CBN had maintained that the strong patronage at the SDF confirmed healthier liquidity in the banking system, stressing that banks and merchant banks were in search of better yields.

THISDAY can report that the current inflation rate in Nigeria (25.8 per cent of August 2023) is above yield on Treasury bills (T-Bills) and banks are looking for risk-free investments, which SDF has provided since MPR hike.

“Furthermore, activities in fixed income securities increased as investors navigate difficult economic conditions and underlying pricing pressures in search of better yields,” according to CBN.

THISDAY gathered that banks and merchant banks between January and September 2023 have deposited N5.2 trillion with CBN, an increase of 87 per cent from N2.78 trillion in corresponding period of 2022.

Analysts belive financial institutions prefer depositing with CBN as it is safe and risk-free, stressing that present business environment has forced banks and discount houses to lend cautiously in the real sector.   

Commenting on the borrowings from CBN, the Chief Executive Officer of the Centre for Promotion of Private Enterprises (CPPE), Dr. Muda Yusuf stated that, “This is a reflection of liquidity pressure some of the banks are going through.  The facility is typically short term.  This may not necessarily indicate that the banks are stressed or unstable.   Meanwhile, the recapitalisation of banks is long overdue.  The minimum capital requirements of N25 billion is no longer adequate, if discounted for inflation.”

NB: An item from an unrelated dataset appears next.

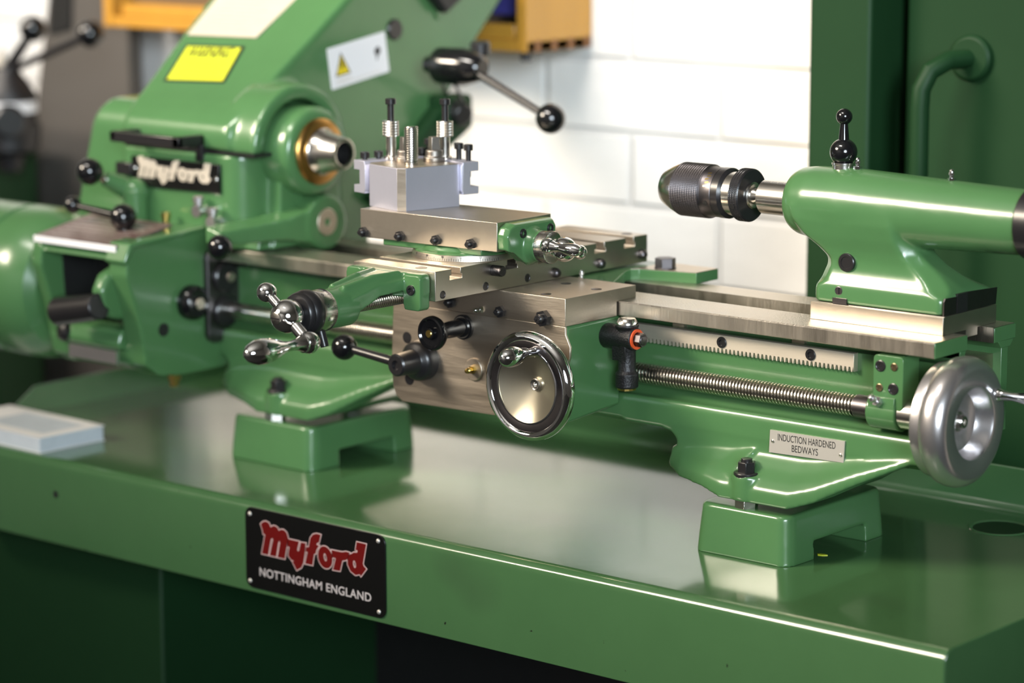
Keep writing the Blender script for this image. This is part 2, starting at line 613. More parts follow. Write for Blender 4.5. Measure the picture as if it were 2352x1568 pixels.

A financial expert and Vice President Highcap Securities, Mr.  David Adnori, said,  “The development points to lack of liquidity on the part of banks. Monetary policy has been tightening and this has led to low liquidity. It is cheaper for banks to borrow from the CBN. This development is not positive but negative.”

“We cannot continue to tighten because it will reflect of economic growth,” he added.

Speaking with THISDAY, the CEO, Wyoming Capital & Partners, Mr. Tajudeen Olayinka, noted that the surge in banks deposit with CBN to uncurtaining in the business environment over rising insecurity, among others.

He stated that, “The most significant factor is the increasing level of threat in the environment of business in Nigeria, arising from: insecurity, supply chain problems, rising inflation and poor purchasing power, low level of productivity, rising unemployment, liquidity overhang and paucity of risk-free financial instruments.”

He added that, “As a result, most banks prefer to be debited by CBN for running short of LDR limit, as against extending credit to businesses that are finding it difficult to survive. It is all about managing risk.”

The Chief operating officer of InvestData Consulting Limited, Mr. Ambrose Omordion stated that CBN is the last resort where DMBs deposit excess liquidity that comes with an attractive yield.

He explained that, “When a bank goes to borrow from CBN, it is a sign the bank is having liquidity challenges. The latest report by CBN revealed stability in the banking sector and most of them have a strong capital base to lend to the real sector and expand.

“The LDR policy of CBN is meant to encourage bank to lend to the real sector and of recent, the private sector lending has witnessed trajectory and a bit disruption due to hike in global interest has slowed down customers borrowing from the banks. The hike in interest rate has impacted the cost of funds, which is expected to change the direction on who banks lend to customers.

“For me, the growth in deposit with CBN is a sign that these banks have enough liquidity and are taking preventive measures to checkmate Non-performing Loan (NPL).  In addition, the high interest of seven per cent depositing with CBN also another alternative to for banks to make more money and improve on profitability.”

Managing Director/CBO, Optimus by Afrinvest, Ayodeji Ebo added banks will be placing money with the CBN at 16.75 per cent. If they want to borrow money from the CBN, it will be at 19.75 per cent.

He said the SDF, which is the overnight deposit, will allow banks to deposit their excess liquidity and earn interest. He noted there is a cap on the amount banks can place with the CBN, which is N2 billion.